The Harasiddhi, Pachali Bhairav, and Sīkālī Pyākhan, ritual dance dramas of Kathmandu Valley, are all historically significant for understanding Newar religious identities. The absence of sustained dialogue in these performances, however, leaves audiences, performers and researchers wide room for interpretation of meanings ranging from free association to the esoteric. This talk explores the challenges of eliciting, interpreting, and untangling the complex web of polyvalent multiple meanings.

Linda Iltis is a Lecturer in Comparative Religion and South Asian Studies at University of Washington, Seattle, WA. She earned her doctorate in 1985 from University of Wisconsin, South Asia Program, writing her dissertation about Newar women and ritual and translating the Newari Swasthānī Vrata Katha. Her research areas include women and religion, Hinduism and Indo-Tibetan Buddhism, shamanism, spirit possession, ritual healing, Newar ritual dramas, and anthropology of South Asia. Over the last 30 years, she has conducted research primarily in Nepal, also in India and Sri Lanka, and among South Asian immigrant communities in the U.S. She has also begun comparative research in Ghana, West Africa on spirit possession and healing.
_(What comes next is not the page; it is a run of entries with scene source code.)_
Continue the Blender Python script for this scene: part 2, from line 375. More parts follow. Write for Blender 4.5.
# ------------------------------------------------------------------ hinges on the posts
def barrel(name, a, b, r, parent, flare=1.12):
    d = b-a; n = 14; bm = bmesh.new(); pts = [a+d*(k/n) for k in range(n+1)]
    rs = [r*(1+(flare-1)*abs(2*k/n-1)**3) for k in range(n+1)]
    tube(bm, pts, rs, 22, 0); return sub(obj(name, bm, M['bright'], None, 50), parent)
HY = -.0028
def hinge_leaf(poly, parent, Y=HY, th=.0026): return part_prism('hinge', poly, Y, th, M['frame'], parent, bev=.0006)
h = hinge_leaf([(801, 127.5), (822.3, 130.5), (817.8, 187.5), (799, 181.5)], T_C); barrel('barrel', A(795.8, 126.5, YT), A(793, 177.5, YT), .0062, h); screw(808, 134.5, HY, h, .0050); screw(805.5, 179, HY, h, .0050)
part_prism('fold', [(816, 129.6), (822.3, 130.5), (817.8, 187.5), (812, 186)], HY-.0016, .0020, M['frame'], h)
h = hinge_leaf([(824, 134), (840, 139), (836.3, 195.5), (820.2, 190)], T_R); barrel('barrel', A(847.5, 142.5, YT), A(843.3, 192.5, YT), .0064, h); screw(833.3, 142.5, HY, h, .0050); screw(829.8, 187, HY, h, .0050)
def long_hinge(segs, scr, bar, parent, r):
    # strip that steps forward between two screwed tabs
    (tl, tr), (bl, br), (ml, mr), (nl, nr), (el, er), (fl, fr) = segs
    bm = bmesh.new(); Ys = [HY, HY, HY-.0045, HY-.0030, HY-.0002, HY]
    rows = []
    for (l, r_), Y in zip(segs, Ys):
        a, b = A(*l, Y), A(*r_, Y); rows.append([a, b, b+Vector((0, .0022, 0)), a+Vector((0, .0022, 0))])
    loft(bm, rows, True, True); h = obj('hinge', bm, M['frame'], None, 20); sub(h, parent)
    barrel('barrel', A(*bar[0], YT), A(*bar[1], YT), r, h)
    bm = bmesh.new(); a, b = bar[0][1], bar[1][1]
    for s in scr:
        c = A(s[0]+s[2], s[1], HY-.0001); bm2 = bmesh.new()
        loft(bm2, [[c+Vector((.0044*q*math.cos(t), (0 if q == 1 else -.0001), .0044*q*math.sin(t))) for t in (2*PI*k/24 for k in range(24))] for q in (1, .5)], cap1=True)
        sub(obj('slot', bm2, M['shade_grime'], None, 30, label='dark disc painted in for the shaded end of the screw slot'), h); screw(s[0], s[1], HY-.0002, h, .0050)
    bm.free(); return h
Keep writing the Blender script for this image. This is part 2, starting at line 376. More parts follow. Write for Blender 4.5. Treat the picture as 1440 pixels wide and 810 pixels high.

Her interdisciplinary publications feature studies of goddesses; space, place, and identity; women’s agency and identity in Nepal; expressive culture; ritual performance; and spirit possession.

She authored a textbook for and regularly teaches a course: Introduction to World Religions: Eastern Traditions, for University of Washington Online Learning Program , and has published numerous articles on goddess traditions and women and religions of Nepal . She is currently completing a book manuscript on The Goddess of Self and the Power of Place.